Perhaps even luckier was Bryan Cranston, who played the leading role in Breaking Bad, one of the most successful TV dramas of all time. Previously an obscure middle-aged supporting actor, he won four Emmy Awards in the show’s five seasons and is now one of the most sought-after actors in the profession. But he was offered the part only after John Cusack and Matthew Broderick turned it down. Was he not lucky that they did so?

Far more important, in the greater scheme of things, was the stroke of luck by which Microsoft came to own MS-DOS, the operating system designed for the original IBM personal computer. Ownership entitled the firm to collect a royalty on every “plug-compatible” PC sold. Unaware that such a device would soon occupy virtually every office desk in the developed world, IBM negotiators accepted Bill Gates’ offer to acquire, modify, and retain ownership of the “quick and dirty operating system” QDOS, developed by Seattle Computer Products Inc.
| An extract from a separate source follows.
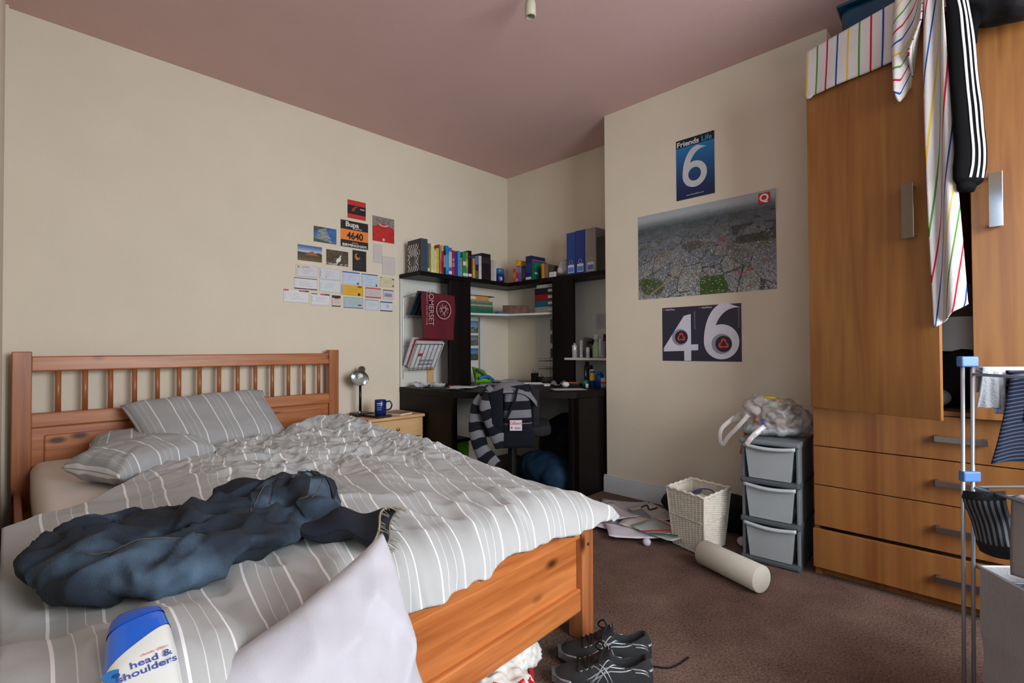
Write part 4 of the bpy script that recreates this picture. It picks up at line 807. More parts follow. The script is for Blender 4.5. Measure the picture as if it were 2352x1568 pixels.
for k, z in enumerate((ZD + .015, ZD + .125, ZD + .195)):
    mb = MB()
    for q in range(9): x = x0 + (x1 - x0) * q / 8; mb.tube([(x, y0, z), (x, y1, z)], .0012, 5)
    mb.tube([(x0, y0, z), (x1, y0, z), (x1, y1, z), (x0, y1, z), (x0, y0, z)], .0024, 6).tube([(x0, y0, z + .022), (x1, y0, z + .022)], .0016, 6)
    O('tray', mb, mat('#5c5a58', .4, .5), lt)
mb = MB()
for x in (x0, (x0 + x1) / 2, x1):
    for y in (y0, y1): mb.tube([(x, y, ZD), (x, y, ZD + .215)], .0018, 6)
O('frame', mb, mat('#5c5a58', .4, .5), lt)
stack_thing('paper_stack', .67, -.115, ZD + .018, .17, .15, .030, .0, '#4c4a4c', 'stack of dark magazines in the bottom of the letter tray', 'paper', var=.4)
stack_thing('paper_stack', .67, -.115, ZD + .1275, .17, .15, .006, .0, '#8a8680', 'few sheets in the middle level of the letter tray', 'paper')
sheet(.76, -.36, ZD + .001, .18, .05, .6, '#b4b6c4', 'strip of white paper in front of the letter tray', th=.008)
stack_thing('mouse', .86, -.42, ZD, .05, .02, .012, .9, '#c8c8cc', 'small white charger plug lying on the desk right of the chair', 'plug')
sheet(.88, -.30, ZD + .001, .09, .09, .3, '#8a8a90', 'crumpled foil wrapper before the right column', curl=.03)
# bottles on the small shelf
ZH = .9632
def bottle(name, x, y, z, prof, col, label, cap=None, rough=.3, metal=0, cat='bottle', group=None, seg=18, trans=0):
    r = E(name, (x, y, z), label, cat, group)
    O('body', MB().lathe(prof, TR((x, y, z)), seg), mat(col, rough, metal, var=.05, trans=trans), r, smooth=True)
    if cap: O('cap', MB().lathe([(.0008, 0), (cap[0], 0), (cap[0], cap[1] * .85), (cap[0] * .8, cap[1]), (.0008, cap[1])], TR((x, y, z + prof[-1][1])), seg), mat(cap[2], .3, var=.05), r, smooth=True)
    return r
def cyl(r, h): return [(.0008, 0), (r, 0), (r, h * .92), (r * .75, h), (.0008, h)]
G1 = 'toiletries on the small white shelf'
bottle('deodorant_can', 1.005, -.238, ZH, cyl(.021, .105), '#c8cacc', 'white spray can with a small nozzle, leftmost on the small shelf', (.010, .014, '#a8aaac'), .3, .3, 'can', G1)
O('mirror', MB().prism([(-.04, -.004), (.04, -.004), (.04, .004), (-.04, .004)], 0, .165, TR((1.058, -.15, ZH), .2, 0, .12)), mat('#5a5c60', .15, .6), label='dark tilted hand mirror behind the cans on the small shelf', cat='mirror')
bottle('tube', 1.062, -.222, ZH, [(.0008, 0), (.014, 0), (.014, .02), (.012, .022), (.016, .14), (.0008, .142)], '#c4c6ca', 'slim silver tube standing on its dark blue cap', None, .3, .4, 'tube', G1)
bottle('spray_can', 1.128, -.175, ZH, cyl(.026, .12), '#131316', 'tall black spray can in the middle of the small shelf', (.022, .03, '#1c1c20'), .3, 0, 'can', G1)
bottle('deodorant_can', 1.138, -.238, ZH, cyl(.015, .085), '#c8c8c8', 'small white can in front of the black spray can', (.008, .012, '#3c3c40'), .3, .2, 'can', G1)
bottle('bottle', 1.195, -.20, ZH, [(.0008, 0), (.031, 0), (.033, .01), (.033, .095), (.018, .125), (.016, .14), (.0008, .141)], '#9fb898', 'clear bottle of pale green liquid with a whitish cap', (.019, .045, '#c8ccc4'), .1, 0, 'bottle', G1)
bottle('tube', 1.243, -.215, ZH, [(.0008, 0), (.011, 0), (.012, .15), (.0008, .152)], '#d4d6da', 'narrow upright white tube right of the green liquid', None, .4, 0, 'tube', G1)
bottle('deodorant_can', 1.262, -.16, ZH, cyl(.026, .16), '#14151a', 'tall black can with a domed top beside the chimney breast', (.025, .03, '#1a1a1e'), .3, 0, 'can', G1)
bottle('bottle', 1.277, -.225, ZH, [(.0008, 0), (.024, 0), (.024, .012), (.02, .014), (.022, .13), (.0008, .135)], '#8c949c', 'grey bottle standing on a bright blue cap', None, .25, .2, 'bottle', G1)
bottle('bottle', 1.318, -.18, ZH, cyl(.018, .12), '#3c2418', 'dark brown bottle at the right end of the small shelf', None, .3, 0, 'bottle', G1)
# desktop below the small shelf
G2 = 'toiletries on the desktop below the small shelf'
tl = E('tool_stand', (1.08, -.16, ZD), 'black stand with a silver upright and round knob on the desk', 'stand')
O('base', MB().lathe([(.001, 0), (.045, 0), (.045, .012), (.012, .02), (.001, .02)], TR((1.08, -.18, ZD)), 20), BLK, tl, smooth=True)
O('body', MB().box(1.045, 1.115, -.165, -.135, ZD + .012, ZD + .165), BLK, tl, bevel=.006)
O('rod', MB().tube([(1.08, -.185, ZD + .015), (1.08, -.185, ZD + .15)], .006, 10), mat('#a8acb4', .25, .9), tl, smooth=True)
O('knob', MB().ball((1.08, -.17, ZD + .180), .018), BLK, tl, smooth=True)
bottle('bottle', 1.150, -.20, ZD, cyl(.022, .135), '#c4c6c4', 'white bottle between the black stand and the yellow tube', None, .4, 0, 'bottle', G2)
bt = bottle('tube', 1.185, -.245, ZD, cyl(.021, .125), '#1c4c9c', 'blue toiletry tube with a yellow band and white top', (.018, .012, '#d8dadc'), .35, 0, 'tube', G2)
O('band', MB().lathe([(.0214, .05), (.0214, .11)], TR((1.185, -.245, ZD)), 18, False), mat('#d8b418', .4), bt)
bottle('bottle', 1.236, -.22, ZD, cyl(.031, .10), '#0f4aa8', 'stout royal blue bottle on the desktop', (.02, .02, '#1660c0'), .3, 0, 'bottle', G2)
bt = bottle('tub', 1.295, -.25, ZD, cyl(.024, .075), '#b4bcb4', 'pale green tub with a red band at the right end of the desk', None, .4, 0, 'tub', G2)
O('band', MB().lathe([(.0244, .030), (.0244, .045)], TR((1.295, -.25, ZD)), 18, False), mat('#b83a3c', .4), bt)
bottle('tub', 1.155, -.30, ZD, cyl(.026, .055), '#1f5c5c', 'small teal tub in front of the white bottle', None, .3, 0, 'tub', G2)
bottle('jar', 1.20, -.34, ZD, cyl(.013, .03), '#b8c8c8', 'tiny glass jar at the front of the toiletries', None, .1, 0, 'jar', G2)
stack_thing('book', 1.04, -.30, ZD, .13, .09, .022, .3, '#1c1a1c', 'dark book lying flat before the right column', 'book')
stack_thing('pencil_case', 1.02, -.30, ZD + .0225, .13, .03, .010, .25, '#a85c40', 'slim orange-brown case on the dark book', 'case')
sheet(1.20, -.58, ZD + .001, .24, .17, .9, '#b4b2b6', 'pale sheet of paper jutting over the right front of the desk')
O('tissue', MB().ball((1.06, -.43, ZD + .022), .032, .028, .022, 16), mat('#d8d6dc', .8, bump=.5, bscale=60), smooth=True, label='scrunched white tissue on the desk near the pale sheet', cat='tissue')

# ---------------------------------------------------------------- under the desk
gb = E('storage_box', (.35, -.98, 0), 'green storage box with a dark lid under the left end of the desk', 'box')
O('body', MB().box(.14, .45, -1.19, -.90, 0, .305), mat('#4f7a1a', .4, var=.08), gb, bevel=.008)
O('lid', MB().box(.13, .46, -1.20, -.892, .305, .33), mat('#1a1c1a', .4), gb, bevel=.006)
mb = MB().ball((1.02, -.28, .26), .33, .22, .26, 24).ball((1.12, -.26, .36), .22, .18, .17, 20)
blob('holdall', mb, mat('#131316', .7, bump=.3, bscale=30, var=.3), vox=.018, disp=.05, dscale=.12, label='large black holdall stuffed under the desk', cat='bag')
mb = MB().ball((1.24, -.42, .42), .055, .06, .13, 18)
blob('stuff_sack', mb, mat('#a80f18', .45, bump=.3, bscale=30), vox=.01, disp=.02, label='bright red sack beside the black holdall under the desk', cat='bag')
mb = MB().ball((1.02, -.62, .12), .28, .15, .135, 24).ball((1.15, -.66, .10), .16, .12, .12, 20)
blob('sports_bag', mb, mat('#0a2c46', .8, bump=.2, bscale=30, var=.15), vox=.014, disp=.04, dscale=.1, label='teal blue bag on the floor under the desk opening', cat='bag')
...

In accepting that offer, IBM signed away an asset that would end up being worth hundreds of billions of dollars.

Persuasive as such anecdotes are, Frank does not rely on them alone to make his case – he does some modeling as well. In particular, he simulates a winner-take-all tournament in which each of the many contestants receives three component scores between 0 and 100: one for talent, one for effort, and one for luck. Each component score \(CS_?\)is drawn at random from a uniform distribution, and the three are combined into a final score FS as follows:

\[FS=(49 \times CS_\textrm{talent}+49 \times CS_\textrm{effort}+2 \times CS_\textrm{luck}) / 100.\]
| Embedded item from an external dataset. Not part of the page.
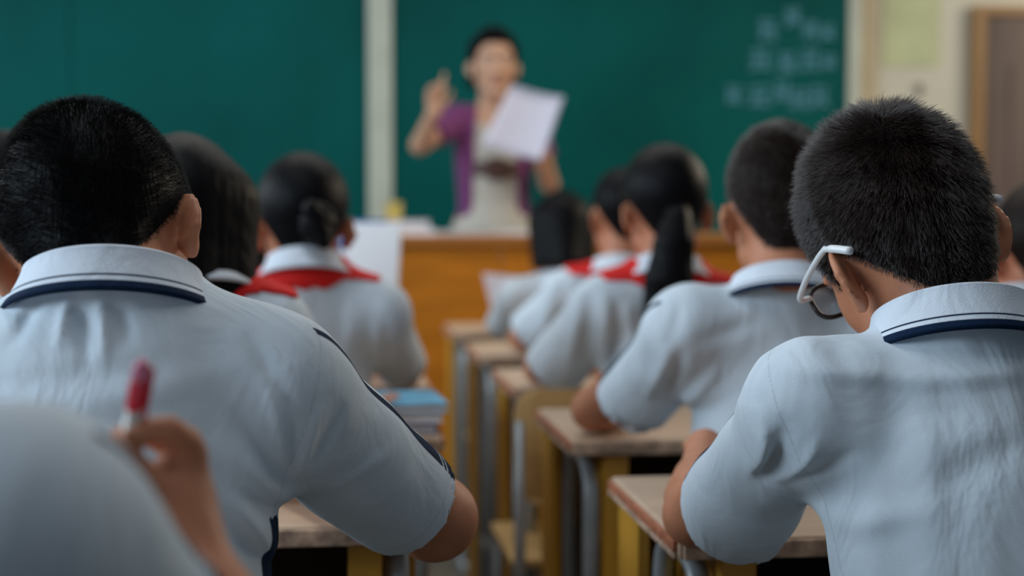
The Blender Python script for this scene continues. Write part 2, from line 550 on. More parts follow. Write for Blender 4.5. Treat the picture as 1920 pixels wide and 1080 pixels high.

Thus, 98% of a contestant’s final score is determined by his effort and skill, while a mere 2% is due to luck. Yet in the presence of many contestants, luck proves instrumental in determining the winner. Frank explains this possibly surprising fact by observing the following: because many of the merit scores \(CS_\textrm{effort}+CS_\textrm{talent}/2\) will fall between 95 and 100 and be tightly spaced, the addition of a small luck component can cause the order of the final scores to differ from that of the merit scores.

In a series of tournaments with 100,000 contestants each, the average luck score of winners was 90.23, and 78.1% of tournament winners did not have the highest merit score; there was usually more than one contestant with a higher merit score than the ultimate winner. The higer-merit contestants’ bad luck, combined with the winner’s good fortune, determined the final outcome. In the book’s appendix, Frank provides the results of various other tournaments in which the number of contestants varied from 1,000 to 10,000 to 100,000, while the weighting of the luck component varied from 1% to 2% to 5% to 10% to 20%, with qualitatively similar results in all cases. The winners always had high merit scores, but seldom the highest one. Most owed their success to a combination of good performance and good fortune!

One can quibble with Frank’s tournament design, which drew component scores from a uniform distribution rather than the normal distributions that ordinarily govern performance scores. But one could easily correct that oversight by replacing each of his component scores with sums of, say, three uniformly-distributed random variables, since the \(n\)-fold convolution of uniform distributions converges rapidly to the normal distribution. Frank’s design also fails to distinguish the one big break actors Pacino, Doohan, and Cranston received from the series of small incremental breaks likely to spur a typical climb to the top of the corporate ladder. But his point is well and clearly made, and lends strong support to his main contention that while a host of individuals exhibit both talent and hard work, relatively few manage to parlay those assets into worldly success. Plenty of equally talented and hardworking people never do manage to grasp the brass ring.

Finally, it should be mentioned that Frank is intimately familiar with so-called “happiness literature,” which seeks to determine how happy people are in various parts of the world and walks of life. In it he finds evidence that people who acknowledge luck as a significant contributor to worldly success, including their own, are on the whole happier than those who deny its influence, and are therefore less reluctant to share their good fortune by paying taxes and engaging in philanthropy.

Success and Luck is an important book, which takes a plausible approach to a difficult problem of genuine significance. It deserves to be widely read and publicly discussed.

James Case writes from Baltimore, Maryland.